また、セックスというカテゴリーは強制的異性愛の条件下ではつねに女である(男性的なものにはしるしがつけられず、それゆえ「普遍」と同義となる)と主張するウィティッグの説を考えてみればよい。

「ジェンダー・トラブル」p48

 「ウィティッグの説」は少し後で出てきます。
 ウィティッグという人ですが、Wikipedia を見ると彼女はウーマンリブの世代のラディカル・フェミニストだということが分かります。が、それ以上のことについては私には分かりません。ウィティッグは私が図書館で借りてきた「フェミニズム大図鑑」という本に扱いがないため、それほど有名な人ではないのかもしれません。それに、この後バトラーはウィティッグを酷評しかしていないので、なぜバトラーがこの人を採り上げたのかもよく分かりません。

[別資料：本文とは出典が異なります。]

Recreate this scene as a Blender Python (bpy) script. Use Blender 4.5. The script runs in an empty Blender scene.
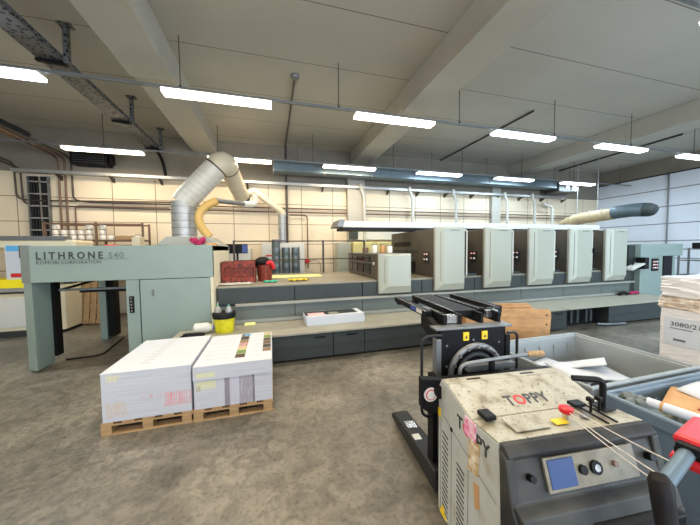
import bpy, bmesh, math, random
from mathutils import Vector, Matrix
random.seed(7)
SC = bpy.context.scene
COL = SC.collection
PI = math.pi
V = Vector

# ------------------------------------------------------------------ materials
def lin(c):
    return tuple(((x/255)/12.92 if x/255 <= .04045 else ((x/255+.055)/1.055)**2.4) for x in c)

def mat(name, rgb, rough=.55, metal=0., var=.0, scale=6., bump=0., rgb2=None, spec=.5, stretch=None):
    m = bpy.data.materials.new(name); m.use_nodes = True
    nt = m.node_tree; b = nt.nodes['Principled BSDF']
    c = lin(rgb)
    b.inputs['Base Color'].default_value = (*c, 1)
    b.inputs['Roughness'].default_value = rough
    b.inputs['Metallic'].default_value = metal
    b.inputs['Specular IOR Level'].default_value = spec
    if var or rgb2 or bump:
        tc = nt.nodes.new('ShaderNodeTexCoord')
        mp = nt.nodes.new('ShaderNodeMapping')
        if stretch: mp.inputs['Scale'].default_value = stretch
        nt.links.new(tc.outputs['Object'], mp.inputs['Vector'])
        n = nt.nodes.new('ShaderNodeTexNoise'); n.inputs['Scale'].default_value = scale
        n.inputs['Detail'].default_value = 6
        nt.links.new(mp.outputs['Vector'], n.inputs['Vector'])
        if var or rgb2:
            r = nt.nodes.new('ShaderNodeValToRGB')
            c2 = lin(rgb2) if rgb2 else tuple(x*(1-var) for x in c)
            r.color_ramp.elements[0].position = .35; r.color_ramp.elements[1].position = .65
            r.color_ramp.elements[0].color = (*c2, 1); r.color_ramp.elements[1].color = (*c, 1)
            nt.links.new(n.outputs['Fac'], r.inputs['Fac'])
            nt.links.new(r.outputs['Color'], b.inputs['Base Color'])
        if bump:
            bp = nt.nodes.new('ShaderNodeBump'); bp.inputs['Strength'].default_value = bump
            bp.inputs['Distance'].default_value = .01
            nt.links.new(n.outputs['Fac'], bp.inputs['Height'])
            nt.links.new(bp.outputs['Normal'], b.inputs['Normal'])
    return m

def emis(name, rgb, s):
    m = bpy.data.materials.new(name); m.use_nodes = True
    b = m.node_tree.nodes['Principled BSDF']
    b.inputs['Base Color'].default_value = (.8, .8, .8, 1)
    b.inputs['Emission Color'].default_value = (*lin(rgb), 1)
    b.inputs['Emission Strength'].default_value = s
    return m

class NT:
    """tiny node-graph helper"""
    def __init__(s, m): s.t = m.node_tree
    def n(s, k, **kw):
        x = s.t.nodes.new(k)
        for a, v in kw.items(): setattr(x, a, v)
        return x
    def l(s, a, b): s.t.links.new(a, b)
    def math(s, op, a, b=None, c=None):
        x = s.n('ShaderNodeMath', operation=op)
        for i, v in enumerate((a, b, c)):
            if v is None: continue
            if isinstance(v, (int, float)): x.inputs[i].default_value = v
            else: s.l(v, x.inputs[i])
        return x.outputs[0]
    def line(s, coord, period, off, w):
        f = s.math('FRACT', s.math('DIVIDE', s.math('ADD', coord, off), period))
        return s.math('LESS_THAN', f, w/period)

def panel_mat(name, rgb, joint, px, ox, pz, oz, axis='X', w=.018, var=.08, rough=.7):
    m = mat(name, rgb, rough, var=var, scale=1.3)
    g = NT(m); b = g.t.nodes['Principled BSDF']
    src = b.inputs['Base Color'].links[0].from_socket
    tc = g.n('ShaderNodeTexCoord'); sp = g.n('ShaderNodeSeparateXYZ'); g.l(tc.outputs['Object'], sp.inputs[0])
    a = g.line(sp.outputs[axis], px, ox, w)
    if pz: a = g.math('MAXIMUM', a, g.line(sp.outputs['Z'], pz, oz, w))
    mx = g.n('ShaderNodeMix', data_type='RGBA')
    g.l(a, mx.inputs[0]); g.l(src, mx.inputs[6]); mx.inputs[7].default_value = (*lin(joint), 1)
    g.l(mx.outputs[2], b.inputs['Base Color'])
    return m

M = {}
M['ceil'] = panel_mat('ceiling_slab', (172, 170, 160), (112, 108, 100), 1.2, 300.0-4.9, 0, 0, 'Y', .016, .05, .85)
M['ceil2'] = panel_mat('ceiling_slab_right', (172, 172, 164), (118, 116, 110), 1.2, 300.0-4.15, 0, 0, 'Y', .016, .05, .85)
M['beam'] = mat('painted_concrete', (172, 170, 160), .85, var=.06, scale=2)
M['wall'] = panel_mat('wall_panel', (226, 212, 186), (132, 118, 98), 1.0, 100.05, .62, .0, 'X', .02)
M['wallr'] = panel_mat('wall_panel_right', (226, 233, 243), (110, 108, 108), 4.6, 300-5.82, .62, .0, 'Y', .03)  # blue cast of the daylight is put into this wall's colour
M['wallp'] = mat('wall_plain', (205, 198, 182), .8, var=.06, scale=1)
# floor: worn concrete with blotches and a faint polish
m = mat('worn_concrete', (150, 140, 122), .45); g = NT(m); b = g.t.nodes['Principled BSDF']
tc = g.n('ShaderNodeTexCoord')
def noise(sc, det=8, dist=0.):
    n = g.n('ShaderNodeTexNoise'); n.inputs['Scale'].default_value = sc; n.inputs['Detail'].default_value = det
    n.inputs['Distortion'].default_value = dist; g.l(tc.outputs['Object'], n.inputs['Vector']); return n.outputs['Fac']
def ramp(src, stops):
    r = g.n('ShaderNodeValToRGB'); e = r.color_ramp.elements
    while len(e) < len(stops): e.new(.5)
    for i, (p, c) in enumerate(stops): e[i].position = p; e[i].color = (*lin(c), 1)
    g.l(src, r.inputs['Fac']); return r.outputs['Color']
n1 = ramp(noise(.9, 10, .6), [(.3, (108, 103, 92)), (.5, (138, 132, 118)), (.7, (170, 163, 147))])
n2 = ramp(noise(7, 12, 1.2), [(.38, (128, 128, 128)), (.62, (225, 225, 225))])
n3 = ramp(noise(34, 8), [(.34, (120, 116, 108)), (.5, (225, 225, 225))])
def mul(a, b_, f=1.):
    x = g.n('ShaderNodeMix', data_type='RGBA', blend_type='MULTIPLY'); x.inputs[0].default_value = f
    g.l(a, x.inputs[6]); g.l(b_, x.inputs[7]); return x.outputs[2]
g.l(mul(mul(n1, n2, .6), n3, .5), b.inputs['Base Color'])
rr = g.n('ShaderNodeMapRange'); rr.inputs[3].default_value = .25; rr.inputs[4].default_value = .6
g.l(noise(2.2, 6), rr.inputs[0]); g.l(rr.outputs[0], b.inputs['Roughness'])
M['floor'] = m

M['press'] = mat('press_pale_green_paint', (134, 152, 145), .42, var=.04, scale=3)
M['press_d'] = mat('press_chamfer_paint', (122, 132, 126), .45)
M['cover'] = mat('press_cover_paint', (163, 167, 153), .38, var=.03, scale=2)
M['cover_rim'] = mat('press_cover_rim_paint', (150, 149, 136), .4)
M['char'] = mat('charcoal_panel', (56, 63, 63), .5, var=.15, scale=2, spec=.35)
M['tubeb'] = mat('dark_tube', (34, 36, 38), .45, spec=.3)
M['char2'] = mat('dark_vent_panel', (50, 55, 54), .5, var=.2, scale=3)
M['frame'] = mat('press_side_frame', (82, 76, 66), .5, var=.2, scale=3)
M['ledge'] = mat('ledge_grey', (150, 152, 144), .45, var=.06)
M['riser'] = mat('riser_panel', (98, 106, 102), .5, var=.06)
M['tread'] = mat('platform_tread', (154, 151, 136), .45, var=.14, scale=5)
M['deck'] = mat('press_deck_top', (148, 142, 126), .45, var=.15, scale=7)
M['black'] = mat('black_plastic', (12, 12, 14), .5, spec=.25)
M['blackm'] = mat('black_painted_metal', (9, 10, 12), .55, var=.3, scale=20, rgb2=(15, 15, 18), spec=.2)
M['rubber'] = mat('grey_worn_rubber', (64, 64, 58), .6, var=.45, scale=4, rgb2=(20, 22, 26))
M['galv'] = mat('galvanised_steel', (170, 172, 172), .42, .6, var=.15, scale=12)
M['galvd'] = mat('dull_galvanised', (128, 132, 134), .5, .6, var=.2, scale=9)
M['bluegalv'] = mat('blue_grey_duct', (104, 120, 128), .45, .5, var=.12, scale=4)
M['pipe'] = mat('brown_pipe', (112, 86, 70), .5, var=.2)
M['piped'] = mat('dark_pipe', (66, 58, 52), .5)
M['red'] = mat('red_plastic', (200, 28, 40), .35)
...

今挙げたさまざまな説明モデルは、権力の磁場をどう分節化するかによってセックスのカテゴリーの理解が大幅に異なることを示している。こういった権力の磁場の複雑さはそのままにしたままで、それらの生産能力をひとつにまとめて思考することは可能だろうか。

「ジェンダー・トラブル」p48

 イリガライとフーコーの世界観はずいぶん違いますが、それらは「権力の磁場をどう分節化するか」によって見え方が異なっているだけで、バトラーは両方ともおおむね正しいと考えています。たとえば円柱を上から見ると円に見え、横から見ると長方形に見えるが、どちらも同じ円柱だ、という話です。
 この、いろいろな見え方をする「複雑」な「権力の磁場」から生じる権力を、「ひとつにまとめて思考する」ことをバトラー は画策しています。円柱で言えば、それを3Dモデルとして理解できれば、そこから上から見た図も横から見た図も共に求めることができます。そんなモデルは何か、を以下議論していきます。